# Exercise:
Restate, exactly and only, the lines from the first through the line containing "26, 12], a=0.5)".

● ● ●

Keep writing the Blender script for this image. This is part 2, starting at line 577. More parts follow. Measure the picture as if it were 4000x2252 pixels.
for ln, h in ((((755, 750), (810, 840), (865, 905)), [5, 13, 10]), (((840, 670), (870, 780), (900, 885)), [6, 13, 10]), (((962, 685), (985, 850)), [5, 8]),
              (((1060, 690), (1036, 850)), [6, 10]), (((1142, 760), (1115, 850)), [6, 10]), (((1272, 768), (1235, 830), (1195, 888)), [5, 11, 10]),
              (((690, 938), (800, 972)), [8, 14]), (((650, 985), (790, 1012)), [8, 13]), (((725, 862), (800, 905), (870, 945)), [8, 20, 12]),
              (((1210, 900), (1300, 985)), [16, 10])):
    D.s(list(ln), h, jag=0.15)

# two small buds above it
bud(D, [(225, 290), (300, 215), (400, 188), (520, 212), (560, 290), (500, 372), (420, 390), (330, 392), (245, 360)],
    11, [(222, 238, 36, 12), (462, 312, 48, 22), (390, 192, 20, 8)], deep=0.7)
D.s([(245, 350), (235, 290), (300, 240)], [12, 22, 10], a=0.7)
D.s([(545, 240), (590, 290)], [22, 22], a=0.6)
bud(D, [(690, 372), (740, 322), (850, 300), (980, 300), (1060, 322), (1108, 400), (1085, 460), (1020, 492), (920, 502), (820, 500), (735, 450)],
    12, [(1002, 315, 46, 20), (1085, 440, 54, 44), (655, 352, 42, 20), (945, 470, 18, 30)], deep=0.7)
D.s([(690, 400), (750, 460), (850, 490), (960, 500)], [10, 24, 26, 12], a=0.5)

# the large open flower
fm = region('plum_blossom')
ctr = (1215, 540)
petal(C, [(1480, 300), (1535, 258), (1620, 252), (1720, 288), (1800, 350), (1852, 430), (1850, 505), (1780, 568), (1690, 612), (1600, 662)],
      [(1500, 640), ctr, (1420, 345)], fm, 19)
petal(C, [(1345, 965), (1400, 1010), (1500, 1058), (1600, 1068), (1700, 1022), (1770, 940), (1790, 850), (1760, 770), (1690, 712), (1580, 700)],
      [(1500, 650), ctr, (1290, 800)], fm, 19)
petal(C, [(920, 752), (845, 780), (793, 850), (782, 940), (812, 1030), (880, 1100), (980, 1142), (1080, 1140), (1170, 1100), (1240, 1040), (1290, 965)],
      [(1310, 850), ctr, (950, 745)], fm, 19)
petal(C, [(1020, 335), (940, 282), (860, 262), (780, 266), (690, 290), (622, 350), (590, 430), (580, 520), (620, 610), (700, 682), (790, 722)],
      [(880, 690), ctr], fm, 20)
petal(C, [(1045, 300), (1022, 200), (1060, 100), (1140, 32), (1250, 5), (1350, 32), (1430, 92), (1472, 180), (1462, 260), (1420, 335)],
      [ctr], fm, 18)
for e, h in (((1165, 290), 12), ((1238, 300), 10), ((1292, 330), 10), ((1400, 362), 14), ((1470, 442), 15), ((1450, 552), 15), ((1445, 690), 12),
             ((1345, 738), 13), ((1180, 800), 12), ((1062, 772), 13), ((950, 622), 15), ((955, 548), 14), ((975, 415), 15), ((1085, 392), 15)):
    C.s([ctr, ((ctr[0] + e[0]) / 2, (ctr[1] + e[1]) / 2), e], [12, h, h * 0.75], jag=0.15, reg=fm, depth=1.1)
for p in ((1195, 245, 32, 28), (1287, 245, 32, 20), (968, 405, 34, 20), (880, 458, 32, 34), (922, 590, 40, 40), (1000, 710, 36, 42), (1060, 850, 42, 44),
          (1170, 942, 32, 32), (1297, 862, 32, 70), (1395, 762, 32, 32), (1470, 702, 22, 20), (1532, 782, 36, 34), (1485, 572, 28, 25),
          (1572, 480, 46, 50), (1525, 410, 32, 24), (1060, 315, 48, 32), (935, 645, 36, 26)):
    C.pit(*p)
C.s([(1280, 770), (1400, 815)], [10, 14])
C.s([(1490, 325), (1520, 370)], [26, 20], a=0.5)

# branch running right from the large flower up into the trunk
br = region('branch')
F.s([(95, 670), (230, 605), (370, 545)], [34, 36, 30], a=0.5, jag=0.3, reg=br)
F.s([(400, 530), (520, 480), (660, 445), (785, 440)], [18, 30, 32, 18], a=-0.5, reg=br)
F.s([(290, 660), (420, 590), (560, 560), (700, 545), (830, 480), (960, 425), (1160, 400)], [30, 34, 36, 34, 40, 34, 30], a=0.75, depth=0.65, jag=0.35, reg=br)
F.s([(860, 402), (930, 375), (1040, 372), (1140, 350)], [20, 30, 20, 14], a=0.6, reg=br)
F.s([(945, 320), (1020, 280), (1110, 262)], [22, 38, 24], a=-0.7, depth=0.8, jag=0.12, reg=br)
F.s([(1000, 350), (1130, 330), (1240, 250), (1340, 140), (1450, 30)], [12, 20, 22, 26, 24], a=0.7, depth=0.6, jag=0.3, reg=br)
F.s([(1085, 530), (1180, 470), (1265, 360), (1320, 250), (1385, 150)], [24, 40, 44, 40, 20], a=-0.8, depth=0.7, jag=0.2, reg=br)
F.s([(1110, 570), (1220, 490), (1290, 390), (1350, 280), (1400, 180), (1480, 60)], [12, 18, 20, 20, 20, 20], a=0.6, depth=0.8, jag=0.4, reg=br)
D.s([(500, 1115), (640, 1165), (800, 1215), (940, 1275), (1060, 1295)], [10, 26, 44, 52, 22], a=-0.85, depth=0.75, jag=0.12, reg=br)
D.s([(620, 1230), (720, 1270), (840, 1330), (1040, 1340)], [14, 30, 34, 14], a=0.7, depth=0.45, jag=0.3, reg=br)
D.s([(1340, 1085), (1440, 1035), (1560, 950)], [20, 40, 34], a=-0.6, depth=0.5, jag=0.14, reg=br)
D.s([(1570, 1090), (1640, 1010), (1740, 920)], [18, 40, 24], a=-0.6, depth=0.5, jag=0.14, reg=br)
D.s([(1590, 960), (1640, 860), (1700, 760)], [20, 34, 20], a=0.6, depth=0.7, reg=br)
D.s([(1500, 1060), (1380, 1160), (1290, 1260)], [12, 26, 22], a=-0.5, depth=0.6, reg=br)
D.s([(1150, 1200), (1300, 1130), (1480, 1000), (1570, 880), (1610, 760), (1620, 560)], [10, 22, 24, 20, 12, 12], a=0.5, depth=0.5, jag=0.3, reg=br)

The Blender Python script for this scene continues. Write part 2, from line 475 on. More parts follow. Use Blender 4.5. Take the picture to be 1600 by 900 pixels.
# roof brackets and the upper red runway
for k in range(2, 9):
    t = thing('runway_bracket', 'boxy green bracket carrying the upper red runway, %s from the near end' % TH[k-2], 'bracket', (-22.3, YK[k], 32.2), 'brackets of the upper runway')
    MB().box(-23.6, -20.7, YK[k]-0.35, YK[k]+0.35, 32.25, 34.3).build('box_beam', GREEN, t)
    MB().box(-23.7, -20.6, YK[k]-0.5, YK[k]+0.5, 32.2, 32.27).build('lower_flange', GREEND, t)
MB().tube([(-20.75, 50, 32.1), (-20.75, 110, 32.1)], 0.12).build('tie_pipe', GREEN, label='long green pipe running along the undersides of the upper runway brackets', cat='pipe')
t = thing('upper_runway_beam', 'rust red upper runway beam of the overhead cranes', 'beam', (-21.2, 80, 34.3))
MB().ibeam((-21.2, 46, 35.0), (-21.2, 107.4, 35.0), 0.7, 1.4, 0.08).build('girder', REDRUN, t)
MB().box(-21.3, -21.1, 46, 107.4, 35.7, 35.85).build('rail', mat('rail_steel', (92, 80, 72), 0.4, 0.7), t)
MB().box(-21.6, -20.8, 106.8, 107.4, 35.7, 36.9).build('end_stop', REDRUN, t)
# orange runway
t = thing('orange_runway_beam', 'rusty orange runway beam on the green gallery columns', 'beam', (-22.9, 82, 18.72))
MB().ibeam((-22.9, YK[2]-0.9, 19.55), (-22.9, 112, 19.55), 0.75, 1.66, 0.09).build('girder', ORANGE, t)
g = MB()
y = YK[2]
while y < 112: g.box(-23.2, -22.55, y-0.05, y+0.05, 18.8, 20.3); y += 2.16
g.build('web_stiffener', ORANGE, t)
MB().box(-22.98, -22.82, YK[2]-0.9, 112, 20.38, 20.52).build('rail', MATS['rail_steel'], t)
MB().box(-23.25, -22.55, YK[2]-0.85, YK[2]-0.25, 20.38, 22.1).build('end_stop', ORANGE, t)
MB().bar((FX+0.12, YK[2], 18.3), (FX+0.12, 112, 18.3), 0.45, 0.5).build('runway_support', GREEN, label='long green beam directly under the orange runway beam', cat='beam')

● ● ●

# Output for this task:
Keep writing the Blender script for this image. This is part 2, starting at line 577. More parts follow. Measure the picture as if it were 4000x2252 pixels.
for ln, h in ((((755, 750), (810, 840), (865, 905)), [5, 13, 10]), (((840, 670), (870, 780), (900, 885)), [6, 13, 10]), (((962, 685), (985, 850)), [5, 8]),
              (((1060, 690), (1036, 850)), [6, 10]), (((1142, 760), (1115, 850)), [6, 10]), (((1272, 768), (1235, 830), (1195, 888)), [5, 11, 10]),
              (((690, 938), (800, 972)), [8, 14]), (((650, 985), (790, 1012)), [8, 13]), (((725, 862), (800, 905), (870, 945)), [8, 20, 12]),
              (((1210, 900), (1300, 985)), [16, 10])):
    D.s(list(ln), h, jag=0.15)

# two small buds above it
bud(D, [(225, 290), (300, 215), (400, 188), (520, 212), (560, 290), (500, 372), (420, 390), (330, 392), (245, 360)],
    11, [(222, 238, 36, 12), (462, 312, 48, 22), (390, 192, 20, 8)], deep=0.7)
D.s([(245, 350), (235, 290), (300, 240)], [12, 22, 10], a=0.7)
D.s([(545, 240), (590, 290)], [22, 22], a=0.6)
bud(D, [(690, 372), (740, 322), (850, 300), (980, 300), (1060, 322), (1108, 400), (1085, 460), (1020, 492), (920, 502), (820, 500), (735, 450)],
    12, [(1002, 315, 46, 20), (1085, 440, 54, 44), (655, 352, 42, 20), (945, 470, 18, 30)], deep=0.7)
D.s([(690, 400), (750, 460), (850, 490), (960, 500)], [10, 24, 26, 12], a=0.5)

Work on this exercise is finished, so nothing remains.